NEED TO KNOW
Stuck in the Middle
JORDAN
The Jordanian government approved an electoral law two years ago, and amendments to it in February, that officials portrayed as a step forward in the kingdom’s slow but steady democratization.
The measure is intended to increase representation for women while lowering the minimum age for lawmakers from 30 to 25, for example. It is also designed to give birth to new political parties and coalitions that reflect the will of moderate Jordanians and temper Islamist tendencies in the population, the Arab News wrote.
Still, when voters go to the polls to elect a new lower house of parliament on Sept. 10, “it will be a moment of truth” for the kingdom’s reform policies, wrote Chatham House, a United Kingdom-based think tank.
The law’s defenders say that expanding the pool of potential elected officials might help the government address Jordan’s poor economy and the instability surrounding events in its neighborhood, namely the Palestinian West Bank and the Israelis who occupy it, Xinhua reported.
But the new system also retains much of the old one in ways that exhibit the Hashemite Kingdom of Jordan’s complicated position today in the Middle East.
Jordanian electoral law, for instance, still favors the countryside and tribal provinces – where support for King Abdullah II is stronger compared with urban centers where liberals favor democratic reforms and Islamists related to the main opposition group, the Islamic Action Front (IAF). The latter is the ideological ally of Hamas, now fighting Israel in the Gaza Strip, Reuters explained.
Usually, parties loyal to the monarch win these elections handily. This year, however, the events in Gaza could change things. Many Jordanian voters are the descendants of those who fled their lands in Israel after a series of wars erupted following the founding of the Jewish state in 1948.
“The conflict is likely to have an outsized impact on this year’s election and popular domestic support for the Palestinian cause could help the IAF and other Islamist candidates in their electoral bids,” wrote Washington DC-based analytical group Freedom House.
Recently, for instance, Jordanian Foreign Minister Ayman Safadi said that any Israeli plan to push Palestinians out of the West Bank into Jordanian territory would treated as a “declaration of war,” noted Middle East Monitor. Those comments came after Israeli forces launched major strikes in the West Bank, leaving dozens dead and much destruction in their way, as the Associated Press described.

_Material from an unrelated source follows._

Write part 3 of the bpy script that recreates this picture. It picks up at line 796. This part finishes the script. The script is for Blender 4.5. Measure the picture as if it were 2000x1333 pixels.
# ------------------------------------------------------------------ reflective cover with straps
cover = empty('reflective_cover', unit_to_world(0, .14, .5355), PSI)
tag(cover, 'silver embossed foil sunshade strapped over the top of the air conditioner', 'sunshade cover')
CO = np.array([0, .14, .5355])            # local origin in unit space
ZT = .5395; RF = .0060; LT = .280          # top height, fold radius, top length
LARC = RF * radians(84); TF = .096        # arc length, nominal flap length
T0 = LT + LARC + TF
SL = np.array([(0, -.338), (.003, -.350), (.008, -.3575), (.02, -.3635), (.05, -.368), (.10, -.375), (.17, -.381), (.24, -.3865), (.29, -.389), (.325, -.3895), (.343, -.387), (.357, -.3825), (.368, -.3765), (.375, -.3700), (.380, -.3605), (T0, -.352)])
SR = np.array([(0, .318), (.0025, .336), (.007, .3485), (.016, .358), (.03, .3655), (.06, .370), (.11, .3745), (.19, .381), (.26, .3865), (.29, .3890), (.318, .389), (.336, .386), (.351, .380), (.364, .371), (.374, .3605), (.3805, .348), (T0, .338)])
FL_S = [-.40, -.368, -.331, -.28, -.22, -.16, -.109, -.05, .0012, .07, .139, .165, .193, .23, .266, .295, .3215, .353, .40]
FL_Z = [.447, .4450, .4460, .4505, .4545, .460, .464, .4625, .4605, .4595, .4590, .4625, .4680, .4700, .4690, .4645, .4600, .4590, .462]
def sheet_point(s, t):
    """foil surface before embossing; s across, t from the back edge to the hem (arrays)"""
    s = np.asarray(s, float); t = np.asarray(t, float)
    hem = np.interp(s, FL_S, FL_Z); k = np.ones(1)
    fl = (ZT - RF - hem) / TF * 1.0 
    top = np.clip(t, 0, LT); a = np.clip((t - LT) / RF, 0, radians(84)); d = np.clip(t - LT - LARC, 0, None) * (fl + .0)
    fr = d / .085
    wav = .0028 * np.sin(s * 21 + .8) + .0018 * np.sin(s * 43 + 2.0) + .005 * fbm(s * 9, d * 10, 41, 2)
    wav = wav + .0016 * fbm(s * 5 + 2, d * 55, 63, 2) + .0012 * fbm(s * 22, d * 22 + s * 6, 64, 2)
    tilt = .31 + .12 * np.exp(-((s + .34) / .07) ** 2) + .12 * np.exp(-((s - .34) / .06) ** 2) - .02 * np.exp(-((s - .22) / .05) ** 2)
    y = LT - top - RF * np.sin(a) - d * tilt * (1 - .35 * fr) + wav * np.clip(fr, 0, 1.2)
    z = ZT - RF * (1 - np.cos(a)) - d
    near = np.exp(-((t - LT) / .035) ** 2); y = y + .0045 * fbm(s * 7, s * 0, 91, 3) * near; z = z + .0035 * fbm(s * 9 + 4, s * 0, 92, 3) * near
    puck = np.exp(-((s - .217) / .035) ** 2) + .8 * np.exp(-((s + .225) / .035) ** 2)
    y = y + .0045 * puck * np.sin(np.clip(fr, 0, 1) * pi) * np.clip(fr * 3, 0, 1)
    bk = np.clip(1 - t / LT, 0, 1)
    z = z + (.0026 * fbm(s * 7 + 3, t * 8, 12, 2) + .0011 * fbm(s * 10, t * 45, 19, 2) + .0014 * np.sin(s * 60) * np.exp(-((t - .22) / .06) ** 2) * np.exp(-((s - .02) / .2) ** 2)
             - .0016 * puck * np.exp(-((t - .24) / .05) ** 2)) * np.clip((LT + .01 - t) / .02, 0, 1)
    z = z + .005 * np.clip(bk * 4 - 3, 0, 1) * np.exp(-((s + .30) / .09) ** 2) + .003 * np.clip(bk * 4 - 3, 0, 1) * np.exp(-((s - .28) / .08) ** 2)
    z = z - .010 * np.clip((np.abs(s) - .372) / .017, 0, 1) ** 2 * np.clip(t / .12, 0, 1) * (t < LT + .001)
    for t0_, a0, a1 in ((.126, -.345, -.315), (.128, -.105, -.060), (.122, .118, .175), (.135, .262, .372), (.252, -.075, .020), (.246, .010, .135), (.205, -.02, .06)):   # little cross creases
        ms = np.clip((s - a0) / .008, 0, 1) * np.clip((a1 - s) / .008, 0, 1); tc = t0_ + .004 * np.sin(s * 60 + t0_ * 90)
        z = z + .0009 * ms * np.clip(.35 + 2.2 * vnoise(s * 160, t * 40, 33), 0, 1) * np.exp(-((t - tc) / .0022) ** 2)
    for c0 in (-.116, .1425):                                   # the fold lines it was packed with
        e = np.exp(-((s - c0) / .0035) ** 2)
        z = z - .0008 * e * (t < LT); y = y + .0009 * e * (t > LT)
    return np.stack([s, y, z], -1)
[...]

The pressure between internal and external forces is one reason why US-friendly Jordan, which signed a peace deal with Israel in 1994, is not necessarily a beacon of stability in the region any longer, argued Lancaster University international relations professor Simon Mabon in the Conversation.
In recent weeks, regular demonstrations against the war in Gaza have escalated, with protestors now focusing on the Hashemite court and accusing the king of colluding with the Israelis.
As a result, “Jordan remains on the precipice,” wrote Mabon. “Bringing peace to Gaza is a necessary step in reducing tensions in the Hashemite kingdom, but it alone will probably be insufficient.”